Companies need to deliver touch-centric mobile experiences that consolidate employee access across all of their different applications and links. Employees need access that can go anywhere. They shouldn’t have to remember anything other than to open a single app. And when they open that app, they should be assured that everything in it is relevant to them.

These master apps aren’t the best place for storing all of a company’s documents. That’s still what the intranet is for. But companies should distribute their intranet using an employee communication and engagement platform that’s designed for the mobile employee of this era.

Search as a last resort

Let’s also take a moment to talk about search within the modern employee platform. These days, the most common function used within an intranet is search. That’s because there’s so much information in these portals, and people find it very hard to locate what they need at any given moment. That shouldn’t be the case.
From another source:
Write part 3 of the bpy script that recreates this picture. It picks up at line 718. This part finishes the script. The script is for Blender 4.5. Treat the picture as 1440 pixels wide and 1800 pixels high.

Best-in-class search functions are important, but they shouldn’t be used as an excuse for a poor user experience. If an employee platform is organized correctly, employees don’t have to search. They just have to scroll, and it’s all there, where they expect it would be. If they want to search, they can. However, the need to search is a failure of organization and a failure of personalization. Yes, a platform’s search function should still be fantastic—because organization and personalization are never perfect—but companies should strive to need search less and less, even as they add more content and capabilities.

No improvement without measurement

Finally, a modern day employee platform should be constantly improving. And for that to happen, it needs to enable robust measurement and monitoring across employee activity. Within a basic intranet, organizations can’t tell who read what. Sure, they can tell that a document got a certain number of views, but they don’t know who viewed it. Intranets simply aren’t set up for that level of specificity. They certainly aren’t optimized to analyze trends of engagement across different content topics, content medium, locations, roles and time/day.

Robust measurement originated with the advent of marketing automation, and the lessons of marketing automation are now translating to employee communications and experience. You can’t improve what you don’t measure—and we don’t robustly measure how we are performing for our employees. So for a communications and engagement platform to grow with an organization’s needs and employee expectations, it needs to measure—and learn from—absolutely everything.